Nurten Ceceli’nin “Masal Anlatıcılığı Eğitimi'ne katıldım. Eğitim bir gün sürdü ve benim için çok faydalı olduğunu söyleyebilirim.

Ne öğrendim?

  1. Masallarda mutlaka adalet olmalı ve kötünün cezalandırılması gerekiyormuş ki, çocuk ileride içinden kötü birşey yapmak geldiğinde sonuçlarını düşünerek kendini bu davranıştan uzak tutabilsin.

  2. Çocuğun masalı içselleştirebilmesi için yer ve zamanın belirsiz olması gerekiyormuş. “Uzak diyarların birinde, bir zamanlar bir ... yaşarmış gibi.

  3. Batı masallarında kurtarıcı her zaman 3. Bir kişi olduğu için (bu ayrıntıyı daha önce fark etmemiştim), insanların büyüdüklerinde hep bir kurtarıcı beklediği bu nedenle bu masalları anlatırken sonunu değiştirmemiz gerektiği söylendi. Mesela Kırmızı Başlıklı Kız masalında, Kırmızı Başlıklı Kız ormanda giderken yolda bir kuş tüyü buluyor ve cebine atıyor. Kurt kendisini ve büyük annesini yediğinde, kurdun karnının içindeyken bu kuş tüyü aklına geliyor ve kurdu gıdıklamaya başlıyor. Kurtta gülerken kırmızı başlıklı kızı ve büyük anneyi yanlışla tükürüyor gibi

  4. Masal dünyasına girmek ve çıkmak için bir takım ritüellere ihtiyaç var. Çocuğun masal ve gerçek dünya arasındaki farkı anlayabilmesi için yapılabilecekler şu şekilde. Bir masal halısı veya minderi belirlenerek, ne zaman masal anlatılacaksa o zaman çıkarılabilir. Mum veya abajur yakılıp, loş bir ortam sağlanabilir.
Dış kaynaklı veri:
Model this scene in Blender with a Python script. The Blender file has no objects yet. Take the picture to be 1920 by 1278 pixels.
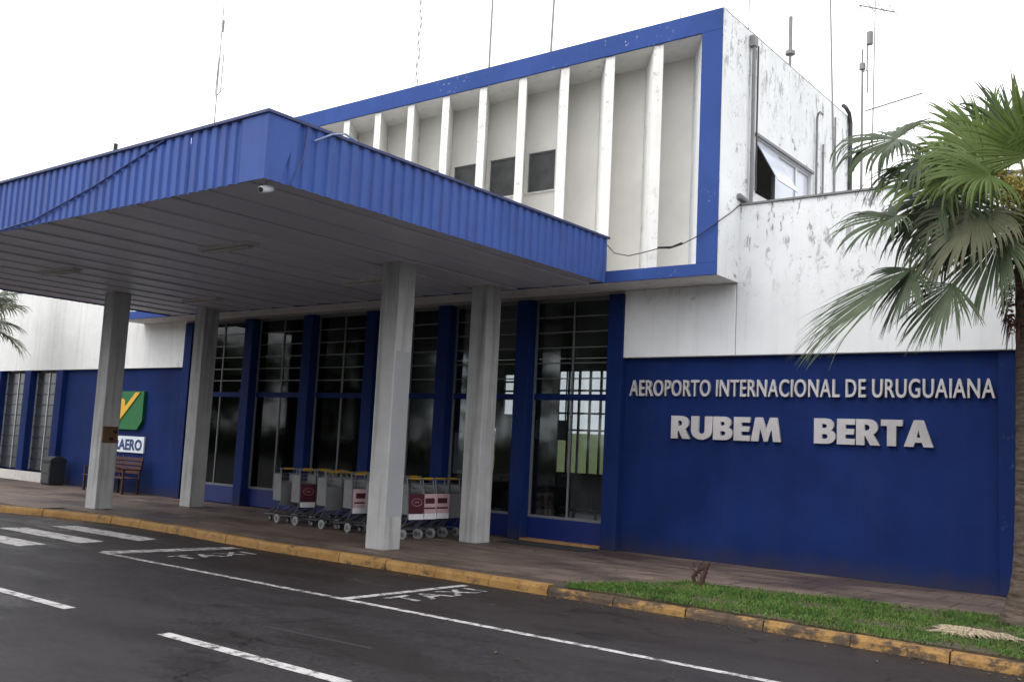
import bpy, bmesh, math, random
import numpy as np
from mathutils import Vector, Matrix

rnd = random.Random(7)
S = bpy.context.scene
C = S.collection

# ------------------------------------------------------------------ camera
cam_d = bpy.data.cameras.new('camera')
cam = bpy.data.objects.new('camera', cam_d)
C.objects.link(cam)
S.camera = cam
cam_d.sensor_width = 36.0
cam_d.lens = 36.0 * 1829.3 / 1920.0
cam_d.clip_end = 3000
cam_d.clip_start = 0.05
_r = Vector((0.79205, 0.60850, 0.04884)); _u = Vector((0.02874, -0.11709, 0.99270)); _f = Vector((-0.60978, 0.78487, 0.11023))
M_ = Matrix.Identity(4)
for i in range(3):
    M_[i][0] = _r[i]; M_[i][1] = _u[i]; M_[i][2] = -_f[i]
M_[0][3], M_[1][3], M_[2][3] = 9.52654, -15.62095, 1.75
cam.matrix_world = M_

# ------------------------------------------------------------------ world, sun, exposure
SUN_EL, SUN_AZ = math.radians(58), math.radians(212)      # azimuth measured clockwise from +Y: the sun stands behind the camera, a little to the left
W = bpy.data.worlds.new('World'); S.world = W; W.use_nodes = True
nt = W.node_tree; nt.nodes.clear()
sky = nt.nodes.new('ShaderNodeTexSky'); sky.sky_type = 'NISHITA'; sky.sun_disc = False
sky.sun_elevation = SUN_EL; sky.sun_rotation = SUN_AZ
sky.air_density = 2.0; sky.dust_density = 6.0
hs = nt.nodes.new('ShaderNodeHueSaturation'); hs.inputs['Saturation'].default_value = 0.12
mx = nt.nodes.new('ShaderNodeMix'); mx.data_type = 'RGBA'
mx.inputs[0].default_value = 0.72
mx.inputs[7].default_value = (11.6, 11.7, 11.9, 1)         # the even white of a closed cloud deck
bg = nt.nodes.new('ShaderNodeBackground'); bg.inputs['Strength'].default_value = 0.15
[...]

  5. Masal’a başlarken masal dünyasının bir kapısı olsun ve anahtar ile o kapıyı açın. (Trik-trak şeklinde bir interaktif bir ritm kullanılabilir). Siz trik derken çocuk trak diyebilir. Çıkarken de geri kitleyin. Bir de masala başlamadan önce “Görünmezlik Kremi” sürüyoruz. Biz masal diyarındakileri görelim ancak onlar bizi göremesin diye. Hayali bir krem bu, ama her yerimize gerçekten sürer gibi yapıyoruz ve masal bittiğinde de mutlaka çıkarmayı unutmuyoruz.

  6. Tekrarlar (Pıt-pıt şıp-şıp) veya ritmik sayma (bir değil, iki değil tam üç tane gibi) ifadeler kullanmak önemli. Annesi bir sepet meyve getirmiş. İçinde neler olabilir mesela? Gibi sorular ile çocuğun interaktif katılımı sağlanabilir.

  7. Masal anlatırken betimleme-eylem ve duygu dengesine dikkat ediyoruz. Önce tavşanı, çocuğun 3 boyutlu olarak gözünde canlandırabileceği şekilde betimliyoruz. Tavşanın başına gelen olayları anlatırken de tavşanın duygularını da mutlaka tanımlıyoruz.

  8. Bu konu ile ilgili duayen isim “Judith Malika Liberman”. Kendisinin masal atölyeleri ve seminerleri oluyor. Sosyal medyadan takip etmenizi öneririm. Ayrıca “Ayşegül Dede” de bu konudaki uzman isimlerden biri. Her ikisinin de konuya ilişkin kitapları var. Özellikte Judith’i canlı olarak dinlemeyi çok istiyorum. Kendisinin NTV Radyo’da Masal Bu Ya diye bir programı varmış. Aynı zamanda Tedx konuşmaları varmış. İnternetten en kısa zamanda bakacağım.

  9. Masalın nasıl anlatılması gerektiği konusunda you tube’da Torun Tombalak - Nurten Ceceli Alkan” diye aratırsanız anlattığı masalları izleyebilirsiniz.